Review

“I’m supposed to wear myself out for the team? What team? No, no, what I’m gonna do is I’m gone look out for myself, and I’m gone get mine.” Julius Campbell (Wood Harris) yelled that in captain Gerry Bertier’s (Ryan Hurst) face. Pretty hard to believe this same team would go on to a 13-0 season and to be Virginia State Champions, first runner ups at the National Championship, and the 2nd best High School team in the Country. The perfect season.

In Boaz Yakin’s 2000 film, Remember The Titans, Coach Herman Boone (Denzel Washington) coaches a football team at a newly-integrated high school, T.C. Williams in Alexandria, Virginia, in 1971. Based on a true story, the Titans of T.C. Williams teach us how sport can turn two opposing groups into one championship team.

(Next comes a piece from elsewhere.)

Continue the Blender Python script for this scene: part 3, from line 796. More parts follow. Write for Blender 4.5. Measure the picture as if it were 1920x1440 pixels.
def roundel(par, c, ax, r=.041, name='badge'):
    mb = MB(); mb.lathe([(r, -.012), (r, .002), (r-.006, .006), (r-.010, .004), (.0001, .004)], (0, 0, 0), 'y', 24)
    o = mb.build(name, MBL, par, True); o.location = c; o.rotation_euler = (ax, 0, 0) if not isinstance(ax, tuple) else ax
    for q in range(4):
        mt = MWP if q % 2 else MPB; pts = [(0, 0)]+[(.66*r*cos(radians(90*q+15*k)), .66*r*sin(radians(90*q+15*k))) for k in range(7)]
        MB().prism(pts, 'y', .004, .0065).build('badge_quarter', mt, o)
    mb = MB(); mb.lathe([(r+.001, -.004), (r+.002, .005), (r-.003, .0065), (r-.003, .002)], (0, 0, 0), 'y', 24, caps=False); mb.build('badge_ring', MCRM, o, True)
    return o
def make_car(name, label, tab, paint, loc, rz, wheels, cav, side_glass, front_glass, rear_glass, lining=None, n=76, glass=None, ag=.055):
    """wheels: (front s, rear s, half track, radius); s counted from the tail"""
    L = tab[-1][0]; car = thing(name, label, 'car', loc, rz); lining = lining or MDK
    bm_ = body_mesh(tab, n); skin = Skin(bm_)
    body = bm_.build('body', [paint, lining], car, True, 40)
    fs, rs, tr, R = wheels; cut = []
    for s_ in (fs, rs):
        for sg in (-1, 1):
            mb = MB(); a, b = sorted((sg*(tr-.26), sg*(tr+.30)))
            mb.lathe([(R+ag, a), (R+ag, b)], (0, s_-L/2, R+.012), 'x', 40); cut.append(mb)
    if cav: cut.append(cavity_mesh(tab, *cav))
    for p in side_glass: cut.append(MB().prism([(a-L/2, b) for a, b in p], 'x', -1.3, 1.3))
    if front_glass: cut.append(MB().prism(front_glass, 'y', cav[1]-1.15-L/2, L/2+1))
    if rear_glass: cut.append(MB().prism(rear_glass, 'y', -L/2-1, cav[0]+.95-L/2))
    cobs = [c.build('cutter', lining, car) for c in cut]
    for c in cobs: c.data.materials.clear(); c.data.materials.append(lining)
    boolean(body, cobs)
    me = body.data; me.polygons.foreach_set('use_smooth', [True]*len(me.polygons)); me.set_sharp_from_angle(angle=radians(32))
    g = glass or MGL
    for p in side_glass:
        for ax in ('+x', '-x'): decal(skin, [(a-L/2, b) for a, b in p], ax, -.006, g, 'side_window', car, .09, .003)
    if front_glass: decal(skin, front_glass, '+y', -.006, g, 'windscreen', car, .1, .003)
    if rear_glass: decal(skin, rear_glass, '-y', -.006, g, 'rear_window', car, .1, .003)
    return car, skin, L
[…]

When Coach Boone’s new football team prepared to leave for football camp at the end of summer, they were divided between the white players that attended Hammond High School before the integration and the black players that attended GW High School. Thanks to the new head coach, they were forced to sit together, room together, and learn about each other during the span of the two-week camp. To the surprise of the students and the coaching staff, the players formed an intense bond to help them achieve their overall goal of winning a championship that season.

Through protests, in-school fights, bigotry and criticism, the Titans kept their tight-knit team together. Under the command of assistant coach Bill Yoast (Will Patton) and Boone, the Titans continued to win games, much to the shock of everyone around them, and forced a sense of acceptance throughout the community. Even the adults in the town stopped looking at the head coach as a threat and started looking at him as someone they could respect. By no means were things perfect, but they were definitely headed in the right direction, and it seems as though football did that.

There was an extreme closeness between Campbell and Bertier, who started out sworn enemies. The night of the regional victory,  Bertier, the All-American, gets paralyzed in a heart-breaking car accident, and  Campbell takes the news extremely hard. Facing adversity once again, the Titans made Bertier proud and went on to win the state championship.

It may seem silly at first, a football team helping to ease a town into an integrated high school, but Boone and his boys proved it possible when they not only won games, but demonstrated that if we just simply worked together, anything could be achievable. Remember the Titans truly was an inspirational story because it pulled each viewer in emotionally as the team’s success progressed, and really gave each viewer a feel for the times as they continually faced adversity whether it was from coaches, teammates, refs, or just close-minded people.

With the outstanding cast of Denzel Washington, Will Patton, Wood Harris, Ryan Hurst, Donald Faison, Hayden Panettiere, Ryan Gosseling and many others, Boaz Yakin beautifully portrayed the story of a high school football team that united a segregated community, and reminded us to never underestimate the power of football.